We’ve had our first two rains, about a week apart with very warm weather in between. Went on my first rain walk of the rainy season on the day after Thanksgiving. All the seeds have sprouted and are growing taller and taller. All the gully bottoms will be well grassed by the time the first gully washer happens. It’s raining again as I write this.

When I go walking in the rain, the world of upward spirals is so real. The shape of the land, the way gopher mounds work, the feel of the softening earth, the smells… It is all so real. I’m aware that the way I place my feet on the slopes of the earth can influence how runoff flows. Every aspect of my living is influencing the world. The visions I pursue are not theoretical, abstract, or idealistic. It’s the way the world is. And how much fun it is to play in the fields! When an area shifts from a downward spiral to an upward spiral, when a bare dirt gully bottom grows full of nitrogen-fixing legumes… Ah, what opportunities for majestic magic we are given with our gift of life. 

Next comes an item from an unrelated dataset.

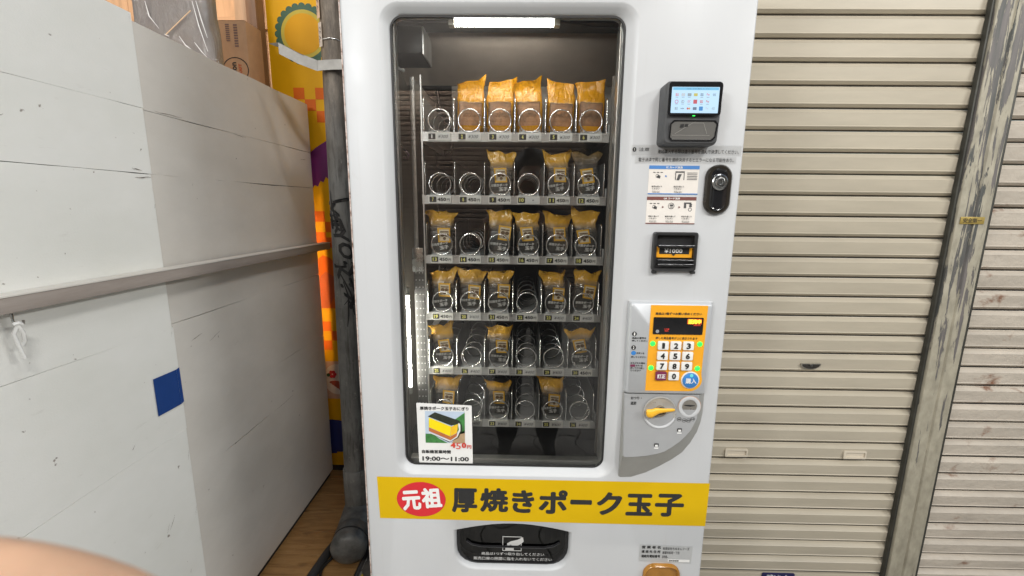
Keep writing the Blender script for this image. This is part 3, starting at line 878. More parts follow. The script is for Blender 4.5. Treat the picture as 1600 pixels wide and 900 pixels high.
# ================================================================== the vending machine
VM = thing('vending_machine', (.052,1.23,-1.45), 'white glass-front vending machine with coil shelves and a yellow name banner', 'vending machine')
XL, XR = -.3815, .4855
ZB, ZTP = -1.40, .66
YF, YB = 1.0, 1.46
WIN_O = rrect(-.3015, -.669, .2455, .4155, .042, 7)
WIN_I = rrect(-.2825, -.6525, .2205, .3965, .028, 7)
slot_o = [(-.1606,-.8241)] + [(-.1606+.3064*t, -.8241+.0226*math.sin(math.pi*t)+.001*t) for t in [k/12 for k in range(1,12)]] + [(.1458,-.8235)]
slot_o += [(.1458,-.885),(.1430,-.903),(.1350,-.920),(.1230,-.932),(.1080,-.9395),(.090,-.942),(-.105,-.942),(-.1230,-.9385),(-.1400,-.930),(-.1520,-.917),(-.1590,-.900),(-.1606,-.882)]
slot_o = slot_o[::-1]
def inset(pts, d):
    c = Vector((sum(p[0] for p in pts)/len(pts), sum(p[1] for p in pts)/len(pts)))
    w = max(p[0] for p in pts)-min(p[0] for p in pts); h = max(p[1] for p in pts)-min(p[1] for p in pts)
    return [(c.x+(p[0]-c.x)*(1-2*d/w), c.y+(p[1]-c.y)*(1-2*d/h)) for p in pts]
# door front skin with the window and the delivery opening cut out
me = bpy.data.meshes.new('door')
bm = bmesh.new(); org = ROOT_LOC[VM.name]
def loop(pts, y):
    vs = [bm.verts.new((p[0]-org.x, y-org.y, p[1]+H-org.z)) for p in pts]
    return vs
def ring_edges(vs): return [bm.edges.new((vs[i], vs[(i+1) % len(vs)])) for i in range(len(vs))]
outer = rrect(XL+.007, ZB+.007, XR-.007, ZTP-.007, .004, 3)
A = loop(outer, YF); B = loop(WIN_O, YF); C = loop(slot_o, YF)
es = ring_edges(A) + ring_edges(B) + ring_edges(C)
bmesh.ops.triangle_fill(bm, use_beauty=True, use_dissolve=False, edges=es, normal=(0,-1,0))
def strip(v0, v1):
    n = len(v0)
    for i in range(n):
        j = (i+1) % n
        bm.faces.new((v0[i], v0[j], v1[j], v1[i]))
prev = A
for (d, y) in ((.0045,YF+.0008), (.002,YF+.0028), (0,YF+.007), (0,YF+.042)):
    nx = loop(rrect(XL+d, ZB+d, XR-d, ZTP-d, .006, 3), y); strip(prev, nx); prev = nx
prev = B
for (t, y) in ((.12,YF+.0008), (.5,YF+.0075), (.85,YF+.0155), (1.0,YF+.0190), (1.0,YF+.045)):
    nx = loop([(a[0]+(c_[0]-a[0])*t, a[1]+(c_[1]-a[1])*t) for a, c_ in zip(WIN_O, WIN_I)], y); strip(prev, nx); prev = nx
prev = C
for (d, y) in ((.0015,YF+.0006), (.004,YF+.004), (.0065,YF+.011), (.0068,YF+.045)):
    nx = loop(inset(slot_o, d), y); strip(prev, nx); prev = nx
bmesh.ops.recalc_face_normals(bm, faces=bm.faces)
bm.to_mesh(me); bm.free()
for p in me.polygons: p.use_smooth = True
me.set_sharp_from_angle(angle=math.radians(40))
me.materials.append(m_white)
door = bpy.data.objects.new('door', me); COL.objects.link(door); door.parent = VM
# cabinet shell behind the door
m = MB()
x0, x1 = XL+.004, XR-.004
m.box(x0,YF+.046,ZB, x0+.02,YB,ZTP-.003); m.box(x1-.02,YF+.046,ZB, x1,YB,ZTP-.003)
m.box(x0+.0201,YF+.046,ZTP-.03, x1-.0201,YB,ZTP-.0035); m.box(x0+.0201,YF+.046,ZB, x1-.0201,YB,ZB+.03)
m.box(x0+.0201,YB-.02,ZB+.0301, x1-.0201,YB-.0005,ZTP-.0301)
m.build('cabinet', m_white, VM)
m = MB(); m.box(XL+.001,YF+.0422,ZB+.002, XL+.0038,YF+.058,ZTP-.004); m.build('door_gasket', m_gap, VM)
m, nt, b = _mat('rusty_edge')
f = noise_of(nt, mapped(nt, (1,1,1)), 60, 5, .7)
nt.links.new(ramp(nt, f, [(.35, (.10,.05,.03)), (.45, (.42,.30,.25)), (.6, (.58,.52,.48))]), b.inputs['Base Color']); b.inputs['Roughness'].default_value = .6
MB().box(XL-.0030,YF+.006,ZB+.002, XL-.0002,YF+.040,ZTP-.004).build('door_edge_trim', m, VM)
for (fx, fy) in ((XL+.05,1.08), (XR-.05,1.08), (XL+.05,1.40), (XR-.05,1.40)):
    MB().tube([(fx,fy,-1.4498),(fx,fy,ZB)], .02, 14).build('foot', m_rubber, VM, smooth=True, angle=40)

# window: rubber seal, aluminium frame, pane
wi = lambda d: rrect(-.2825+d, -.6525+d, .2205-d, .3965-d, max(.004, .028-d), 7)
m = MB(); a, c_ = wi(.0004), wi(.0045)
m.loft([[(p[0],YF+.0185,p[1]) for p in a],[(p[0],YF+.0185,p[1]) for p in c_],[(p[0],YF+.0215,p[1]) for p in c_]], False, False)
m.build('window_seal', m_rubber, VM)
glass = MB().add([(p[0],YF+.0222,p[1]) for p in wi(.0004)], [tuple(range(len(wi(.0004))))]).build('window_pane', m_glass, VM)
def frame_bar(x0, z0, x1, z1, y0=YF+.030, y1=YF+.052):
    return MB().box(x0,y0,z0,x1,y1,z1).build('window_frame', m_alu, VM, bevel=.0015)
frame_bar(-.2815,-.650,-.2750,.394); frame_bar(.2105,-.650,.2185,.394)
frame_bar(-.2733,-.652,.2103,-.640); 
frame_bar(.2135,-.650,.2185,.394, YF+.054, YF+.075)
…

And now, a few days later, the first large winter rain came in today and I spent all day walking in the fields. This storm fell hard enough to get the drainages beginning to flow. One of the main drainages received just enough runoff to Start flowing. I capitalized “start” to emphasize start. I could follow the “foot” of the stream as it flowed down the gravelly streambed about one foot per minute. Ten yards upstream, the stream is two feet wide and flowing like a regular stream but at the advancing edge, so much of the flowing water is sinking in to saturate the gravels that progress is slow.

This advancing stream came past the junction with a major side drainage I’ve been working within. Previously this side drainage came out of its final gully, flowed across a ten-yard long alluvial fan and over the terrace’s cut bank to drop into the stream. But not today. I’ve turned the foot of this side drainage so that it now flows along the terrace parallel to the stream for a hundred yards before flowing into the stream. That hundred yards absorbed all of today’s runoff – and probably 80% of runoff from the big storms’ still to come. All that rain is now held on the terrace. Without my work, the runoff would have been both eroding the cut bank and helping swell the stream more quickly and pushing more water further downstream faster. I am changing the shape of the land so that more of the water is held higher in the watershed. I like to think that I am helping (along with the grasses and leaves and gophers) the land evolve a more intelligent shape. It’s a dance between the winter rains, the soil, the shape of the land, and life.